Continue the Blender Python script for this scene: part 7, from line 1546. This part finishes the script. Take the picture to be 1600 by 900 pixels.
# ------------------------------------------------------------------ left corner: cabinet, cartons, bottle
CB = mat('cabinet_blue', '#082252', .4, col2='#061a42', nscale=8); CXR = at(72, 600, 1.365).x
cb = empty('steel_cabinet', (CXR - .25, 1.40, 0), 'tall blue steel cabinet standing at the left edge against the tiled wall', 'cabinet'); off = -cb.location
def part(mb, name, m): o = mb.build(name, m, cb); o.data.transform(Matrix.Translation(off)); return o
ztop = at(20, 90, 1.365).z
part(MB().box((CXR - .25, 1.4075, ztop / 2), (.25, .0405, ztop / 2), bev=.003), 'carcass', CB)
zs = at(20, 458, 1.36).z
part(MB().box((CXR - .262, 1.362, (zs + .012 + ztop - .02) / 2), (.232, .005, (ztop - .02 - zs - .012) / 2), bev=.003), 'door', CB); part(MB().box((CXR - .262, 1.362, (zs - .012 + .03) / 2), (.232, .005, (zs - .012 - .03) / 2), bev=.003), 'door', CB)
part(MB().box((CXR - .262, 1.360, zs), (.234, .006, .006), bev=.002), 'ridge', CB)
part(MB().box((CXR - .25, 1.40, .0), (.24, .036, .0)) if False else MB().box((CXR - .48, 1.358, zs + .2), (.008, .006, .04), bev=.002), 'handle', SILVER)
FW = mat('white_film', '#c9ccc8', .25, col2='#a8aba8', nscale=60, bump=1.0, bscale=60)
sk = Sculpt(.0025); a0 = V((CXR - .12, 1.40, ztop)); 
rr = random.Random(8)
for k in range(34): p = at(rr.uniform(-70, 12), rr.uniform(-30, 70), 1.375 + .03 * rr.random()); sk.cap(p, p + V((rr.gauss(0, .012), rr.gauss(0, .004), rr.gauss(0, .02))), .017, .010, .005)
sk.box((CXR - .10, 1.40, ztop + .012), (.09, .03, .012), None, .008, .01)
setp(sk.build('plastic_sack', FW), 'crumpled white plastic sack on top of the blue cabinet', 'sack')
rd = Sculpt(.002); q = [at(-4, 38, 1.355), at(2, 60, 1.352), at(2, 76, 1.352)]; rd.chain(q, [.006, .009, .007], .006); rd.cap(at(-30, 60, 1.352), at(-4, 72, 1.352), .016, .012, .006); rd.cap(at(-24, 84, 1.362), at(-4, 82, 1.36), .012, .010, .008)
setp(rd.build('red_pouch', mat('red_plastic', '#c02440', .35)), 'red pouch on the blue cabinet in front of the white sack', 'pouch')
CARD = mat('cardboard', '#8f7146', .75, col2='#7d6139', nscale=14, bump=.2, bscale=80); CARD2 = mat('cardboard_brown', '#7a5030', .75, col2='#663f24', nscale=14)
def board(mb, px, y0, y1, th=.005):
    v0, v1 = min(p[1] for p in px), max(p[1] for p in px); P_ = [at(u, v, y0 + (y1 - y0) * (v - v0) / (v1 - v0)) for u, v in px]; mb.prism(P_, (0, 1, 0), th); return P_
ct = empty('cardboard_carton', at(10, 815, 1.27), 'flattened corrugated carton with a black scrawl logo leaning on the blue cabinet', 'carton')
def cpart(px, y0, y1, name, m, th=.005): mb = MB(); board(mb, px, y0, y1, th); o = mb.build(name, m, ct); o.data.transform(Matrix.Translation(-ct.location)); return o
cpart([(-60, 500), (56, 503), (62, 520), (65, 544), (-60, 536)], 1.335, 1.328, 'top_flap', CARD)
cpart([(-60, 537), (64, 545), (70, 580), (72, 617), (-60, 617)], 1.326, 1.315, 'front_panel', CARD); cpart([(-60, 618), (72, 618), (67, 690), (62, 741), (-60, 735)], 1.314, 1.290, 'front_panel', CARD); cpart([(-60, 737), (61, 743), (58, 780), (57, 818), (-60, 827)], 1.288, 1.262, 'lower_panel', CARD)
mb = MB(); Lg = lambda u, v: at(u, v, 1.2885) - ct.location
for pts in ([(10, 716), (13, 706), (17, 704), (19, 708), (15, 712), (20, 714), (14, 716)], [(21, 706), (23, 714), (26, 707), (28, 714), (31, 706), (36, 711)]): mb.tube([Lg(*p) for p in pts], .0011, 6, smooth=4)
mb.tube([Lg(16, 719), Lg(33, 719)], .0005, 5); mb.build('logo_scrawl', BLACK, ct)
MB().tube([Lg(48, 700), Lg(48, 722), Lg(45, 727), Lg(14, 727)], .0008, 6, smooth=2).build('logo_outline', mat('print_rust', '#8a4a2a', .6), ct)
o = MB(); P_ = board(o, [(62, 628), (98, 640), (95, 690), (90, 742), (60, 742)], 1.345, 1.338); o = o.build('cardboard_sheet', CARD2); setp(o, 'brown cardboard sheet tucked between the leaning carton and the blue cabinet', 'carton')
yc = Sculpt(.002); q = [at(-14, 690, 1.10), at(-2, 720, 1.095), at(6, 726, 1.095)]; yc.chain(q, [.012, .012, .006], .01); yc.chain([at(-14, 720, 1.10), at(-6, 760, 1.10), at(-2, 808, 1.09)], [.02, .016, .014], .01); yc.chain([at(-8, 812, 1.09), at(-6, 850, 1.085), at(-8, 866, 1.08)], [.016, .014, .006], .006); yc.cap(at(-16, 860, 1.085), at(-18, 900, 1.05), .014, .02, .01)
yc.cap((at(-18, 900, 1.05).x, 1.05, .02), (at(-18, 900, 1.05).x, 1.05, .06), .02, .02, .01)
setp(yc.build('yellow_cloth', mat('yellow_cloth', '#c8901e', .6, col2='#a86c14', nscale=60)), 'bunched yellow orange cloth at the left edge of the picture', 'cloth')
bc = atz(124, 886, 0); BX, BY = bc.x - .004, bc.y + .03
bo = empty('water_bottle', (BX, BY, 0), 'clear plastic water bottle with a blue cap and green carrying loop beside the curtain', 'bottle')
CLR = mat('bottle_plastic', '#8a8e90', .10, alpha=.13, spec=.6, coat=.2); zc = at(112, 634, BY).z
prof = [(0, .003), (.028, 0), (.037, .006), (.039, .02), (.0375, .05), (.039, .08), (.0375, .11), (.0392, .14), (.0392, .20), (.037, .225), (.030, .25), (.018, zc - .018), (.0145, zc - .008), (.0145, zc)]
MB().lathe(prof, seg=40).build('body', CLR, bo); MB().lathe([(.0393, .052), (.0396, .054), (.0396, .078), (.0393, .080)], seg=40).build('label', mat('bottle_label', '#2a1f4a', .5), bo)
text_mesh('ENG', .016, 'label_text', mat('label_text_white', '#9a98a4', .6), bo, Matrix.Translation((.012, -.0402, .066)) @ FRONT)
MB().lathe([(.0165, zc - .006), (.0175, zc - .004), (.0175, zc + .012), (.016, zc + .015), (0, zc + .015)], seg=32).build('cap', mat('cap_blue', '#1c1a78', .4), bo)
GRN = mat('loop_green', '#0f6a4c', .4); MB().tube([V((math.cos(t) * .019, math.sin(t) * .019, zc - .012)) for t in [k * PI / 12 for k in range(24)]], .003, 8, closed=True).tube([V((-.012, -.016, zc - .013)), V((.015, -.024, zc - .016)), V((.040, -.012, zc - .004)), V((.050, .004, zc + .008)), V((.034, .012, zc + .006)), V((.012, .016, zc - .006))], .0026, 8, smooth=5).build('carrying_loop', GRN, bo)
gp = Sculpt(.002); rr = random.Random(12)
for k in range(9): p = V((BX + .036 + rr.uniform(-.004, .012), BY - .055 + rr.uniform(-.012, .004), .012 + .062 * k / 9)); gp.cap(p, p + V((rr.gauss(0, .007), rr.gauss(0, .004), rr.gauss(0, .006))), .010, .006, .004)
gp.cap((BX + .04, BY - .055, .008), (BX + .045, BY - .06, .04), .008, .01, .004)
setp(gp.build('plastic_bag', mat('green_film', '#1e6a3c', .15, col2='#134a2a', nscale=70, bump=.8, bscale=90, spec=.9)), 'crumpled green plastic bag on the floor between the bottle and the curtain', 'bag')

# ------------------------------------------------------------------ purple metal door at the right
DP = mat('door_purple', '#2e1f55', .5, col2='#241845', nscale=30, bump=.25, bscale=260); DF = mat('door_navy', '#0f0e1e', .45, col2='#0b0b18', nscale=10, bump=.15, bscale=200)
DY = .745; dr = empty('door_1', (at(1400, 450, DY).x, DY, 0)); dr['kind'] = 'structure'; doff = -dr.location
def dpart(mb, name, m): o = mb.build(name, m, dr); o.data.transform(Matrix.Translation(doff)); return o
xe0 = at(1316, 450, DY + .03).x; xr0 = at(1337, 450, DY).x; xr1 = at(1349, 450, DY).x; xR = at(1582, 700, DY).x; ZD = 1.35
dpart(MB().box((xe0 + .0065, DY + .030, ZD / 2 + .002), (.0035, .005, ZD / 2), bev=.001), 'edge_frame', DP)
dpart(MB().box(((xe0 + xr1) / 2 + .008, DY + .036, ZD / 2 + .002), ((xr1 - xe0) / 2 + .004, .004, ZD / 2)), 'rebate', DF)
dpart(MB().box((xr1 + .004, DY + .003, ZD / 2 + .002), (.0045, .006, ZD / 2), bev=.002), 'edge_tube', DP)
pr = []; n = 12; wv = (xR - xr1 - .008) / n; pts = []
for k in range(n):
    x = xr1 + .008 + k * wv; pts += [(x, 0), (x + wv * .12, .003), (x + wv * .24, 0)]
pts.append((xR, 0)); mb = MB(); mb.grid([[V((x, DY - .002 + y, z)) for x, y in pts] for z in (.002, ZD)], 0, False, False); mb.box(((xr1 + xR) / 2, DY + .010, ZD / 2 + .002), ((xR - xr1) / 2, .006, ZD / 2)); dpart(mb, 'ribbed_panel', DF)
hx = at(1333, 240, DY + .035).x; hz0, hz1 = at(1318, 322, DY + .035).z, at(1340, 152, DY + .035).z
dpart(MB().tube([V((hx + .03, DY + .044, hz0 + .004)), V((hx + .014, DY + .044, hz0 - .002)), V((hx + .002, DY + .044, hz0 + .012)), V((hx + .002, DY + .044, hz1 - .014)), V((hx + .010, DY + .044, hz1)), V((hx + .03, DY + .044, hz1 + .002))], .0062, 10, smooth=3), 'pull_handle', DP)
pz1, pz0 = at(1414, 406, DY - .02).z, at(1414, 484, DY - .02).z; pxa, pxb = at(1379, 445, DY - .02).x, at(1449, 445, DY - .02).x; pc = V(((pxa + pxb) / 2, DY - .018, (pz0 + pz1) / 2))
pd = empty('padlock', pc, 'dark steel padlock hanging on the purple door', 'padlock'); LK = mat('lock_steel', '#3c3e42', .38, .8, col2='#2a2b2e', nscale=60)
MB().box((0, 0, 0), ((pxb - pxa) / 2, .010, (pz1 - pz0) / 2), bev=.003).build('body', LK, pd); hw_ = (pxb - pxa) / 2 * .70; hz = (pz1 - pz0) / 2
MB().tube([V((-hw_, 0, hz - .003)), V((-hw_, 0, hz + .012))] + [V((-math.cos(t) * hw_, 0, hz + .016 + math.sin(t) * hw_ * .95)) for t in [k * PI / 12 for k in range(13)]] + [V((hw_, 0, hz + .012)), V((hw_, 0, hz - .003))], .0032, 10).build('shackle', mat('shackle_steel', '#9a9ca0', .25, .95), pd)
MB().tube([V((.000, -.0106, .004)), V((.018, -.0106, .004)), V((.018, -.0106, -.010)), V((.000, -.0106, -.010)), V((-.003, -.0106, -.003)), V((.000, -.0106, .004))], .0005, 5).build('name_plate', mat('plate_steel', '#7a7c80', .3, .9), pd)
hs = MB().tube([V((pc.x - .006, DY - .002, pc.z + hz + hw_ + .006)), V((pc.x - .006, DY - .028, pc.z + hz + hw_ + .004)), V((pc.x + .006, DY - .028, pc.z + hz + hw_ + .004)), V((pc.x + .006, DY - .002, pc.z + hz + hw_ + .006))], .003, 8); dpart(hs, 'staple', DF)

# Objective
Say how many lines in this listing hold the string "picture", giving the count and nothing more.

# Written response
2